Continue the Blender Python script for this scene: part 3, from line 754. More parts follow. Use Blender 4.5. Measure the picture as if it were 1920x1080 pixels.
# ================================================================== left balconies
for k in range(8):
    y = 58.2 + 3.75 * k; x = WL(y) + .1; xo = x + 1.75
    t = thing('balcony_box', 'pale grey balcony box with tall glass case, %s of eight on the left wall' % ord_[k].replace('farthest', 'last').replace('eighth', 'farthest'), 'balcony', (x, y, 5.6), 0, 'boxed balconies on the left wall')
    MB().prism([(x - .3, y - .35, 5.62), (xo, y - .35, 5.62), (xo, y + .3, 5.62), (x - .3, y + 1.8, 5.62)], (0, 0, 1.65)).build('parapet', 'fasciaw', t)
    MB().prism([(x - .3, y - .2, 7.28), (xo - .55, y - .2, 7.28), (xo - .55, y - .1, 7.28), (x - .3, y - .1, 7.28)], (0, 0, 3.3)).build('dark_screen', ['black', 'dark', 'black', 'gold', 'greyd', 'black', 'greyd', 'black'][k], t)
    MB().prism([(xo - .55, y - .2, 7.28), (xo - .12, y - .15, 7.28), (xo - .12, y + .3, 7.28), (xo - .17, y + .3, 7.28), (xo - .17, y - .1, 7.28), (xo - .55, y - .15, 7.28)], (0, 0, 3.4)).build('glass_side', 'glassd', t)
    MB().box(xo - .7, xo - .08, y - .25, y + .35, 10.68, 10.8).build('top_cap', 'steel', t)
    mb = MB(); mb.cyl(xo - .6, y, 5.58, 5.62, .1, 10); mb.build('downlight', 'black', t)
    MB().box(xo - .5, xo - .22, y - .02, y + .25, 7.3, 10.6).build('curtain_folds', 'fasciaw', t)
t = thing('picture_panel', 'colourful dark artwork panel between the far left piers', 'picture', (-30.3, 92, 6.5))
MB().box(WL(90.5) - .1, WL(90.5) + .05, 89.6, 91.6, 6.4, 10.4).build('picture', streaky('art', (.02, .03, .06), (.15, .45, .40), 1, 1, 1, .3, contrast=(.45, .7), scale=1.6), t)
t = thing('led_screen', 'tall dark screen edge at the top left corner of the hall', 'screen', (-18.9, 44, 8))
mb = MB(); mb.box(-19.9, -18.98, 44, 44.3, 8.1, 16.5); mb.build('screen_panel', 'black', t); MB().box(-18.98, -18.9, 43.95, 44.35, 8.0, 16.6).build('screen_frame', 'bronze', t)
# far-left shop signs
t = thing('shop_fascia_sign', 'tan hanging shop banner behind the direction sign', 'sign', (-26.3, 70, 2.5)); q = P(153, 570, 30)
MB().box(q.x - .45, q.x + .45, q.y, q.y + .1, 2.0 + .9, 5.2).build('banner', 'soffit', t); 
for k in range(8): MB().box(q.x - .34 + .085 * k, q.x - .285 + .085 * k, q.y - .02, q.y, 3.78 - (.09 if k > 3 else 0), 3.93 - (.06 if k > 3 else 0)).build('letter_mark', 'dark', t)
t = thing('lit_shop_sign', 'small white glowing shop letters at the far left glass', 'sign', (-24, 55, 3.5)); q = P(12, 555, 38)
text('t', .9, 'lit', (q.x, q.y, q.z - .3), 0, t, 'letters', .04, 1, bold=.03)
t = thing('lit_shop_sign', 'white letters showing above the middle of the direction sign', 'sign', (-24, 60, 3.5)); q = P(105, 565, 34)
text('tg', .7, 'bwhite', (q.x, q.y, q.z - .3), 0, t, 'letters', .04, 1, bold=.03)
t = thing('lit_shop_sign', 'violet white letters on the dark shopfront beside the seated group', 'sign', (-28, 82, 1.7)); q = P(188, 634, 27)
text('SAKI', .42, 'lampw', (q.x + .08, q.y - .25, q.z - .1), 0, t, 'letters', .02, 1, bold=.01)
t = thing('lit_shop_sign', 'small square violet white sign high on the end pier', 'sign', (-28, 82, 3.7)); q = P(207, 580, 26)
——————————
• [WHAT IS EXPECTED]:
Extract the whole listing, character for character.

• [THE ANSWER]:
Continue the Blender Python script for this scene: part 3, from line 754. More parts follow. Use Blender 4.5. Measure the picture as if it were 1920x1080 pixels.
# ================================================================== left balconies
for k in range(8):
    y = 58.2 + 3.75 * k; x = WL(y) + .1; xo = x + 1.75
    t = thing('balcony_box', 'pale grey balcony box with tall glass case, %s of eight on the left wall' % ord_[k].replace('farthest', 'last').replace('eighth', 'farthest'), 'balcony', (x, y, 5.6), 0, 'boxed balconies on the left wall')
    MB().prism([(x - .3, y - .35, 5.62), (xo, y - .35, 5.62), (xo, y + .3, 5.62), (x - .3, y + 1.8, 5.62)], (0, 0, 1.65)).build('parapet', 'fasciaw', t)
    MB().prism([(x - .3, y - .2, 7.28), (xo - .55, y - .2, 7.28), (xo - .55, y - .1, 7.28), (x - .3, y - .1, 7.28)], (0, 0, 3.3)).build('dark_screen', ['black', 'dark', 'black', 'gold', 'greyd', 'black', 'greyd', 'black'][k], t)
    MB().prism([(xo - .55, y - .2, 7.28), (xo - .12, y - .15, 7.28), (xo - .12, y + .3, 7.28), (xo - .17, y + .3, 7.28), (xo - .17, y - .1, 7.28), (xo - .55, y - .15, 7.28)], (0, 0, 3.4)).build('glass_side', 'glassd', t)
    MB().box(xo - .7, xo - .08, y - .25, y + .35, 10.68, 10.8).build('top_cap', 'steel', t)
    mb = MB(); mb.cyl(xo - .6, y, 5.58, 5.62, .1, 10); mb.build('downlight', 'black', t)
    MB().box(xo - .5, xo - .22, y - .02, y + .25, 7.3, 10.6).build('curtain_folds', 'fasciaw', t)
t = thing('picture_panel', 'colourful dark artwork panel between the far left piers', 'picture', (-30.3, 92, 6.5))
MB().box(WL(90.5) - .1, WL(90.5) + .05, 89.6, 91.6, 6.4, 10.4).build('picture', streaky('art', (.02, .03, .06), (.15, .45, .40), 1, 1, 1, .3, contrast=(.45, .7), scale=1.6), t)
t = thing('led_screen', 'tall dark screen edge at the top left corner of the hall', 'screen', (-18.9, 44, 8))
mb = MB(); mb.box(-19.9, -18.98, 44, 44.3, 8.1, 16.5); mb.build('screen_panel', 'black', t); MB().box(-18.98, -18.9, 43.95, 44.35, 8.0, 16.6).build('screen_frame', 'bronze', t)
# far-left shop signs
t = thing('shop_fascia_sign', 'tan hanging shop banner behind the direction sign', 'sign', (-26.3, 70, 2.5)); q = P(153, 570, 30)
MB().box(q.x - .45, q.x + .45, q.y, q.y + .1, 2.0 + .9, 5.2).build('banner', 'soffit', t); 
for k in range(8): MB().box(q.x - .34 + .085 * k, q.x - .285 + .085 * k, q.y - .02, q.y, 3.78 - (.09 if k > 3 else 0), 3.93 - (.06 if k > 3 else 0)).build('letter_mark', 'dark', t)
t = thing('lit_shop_sign', 'small white glowing shop letters at the far left glass', 'sign', (-24, 55, 3.5)); q = P(12, 555, 38)
text('t', .9, 'lit', (q.x, q.y, q.z - .3), 0, t, 'letters', .04, 1, bold=.03)
t = thing('lit_shop_sign', 'white letters showing above the middle of the direction sign', 'sign', (-24, 60, 3.5)); q = P(105, 565, 34)
text('tg', .7, 'bwhite', (q.x, q.y, q.z - .3), 0, t, 'letters', .04, 1, bold=.03)
t = thing('lit_shop_sign', 'violet white letters on the dark shopfront beside the seated group', 'sign', (-28, 82, 1.7)); q = P(188, 634, 27)
text('SAKI', .42, 'lampw', (q.x + .08, q.y - .25, q.z - .1), 0, t, 'letters', .02, 1, bold=.01)
t = thing('lit_shop_sign', 'small square violet white sign high on the end pier', 'sign', (-28, 82, 3.7)); q = P(207, 580, 26)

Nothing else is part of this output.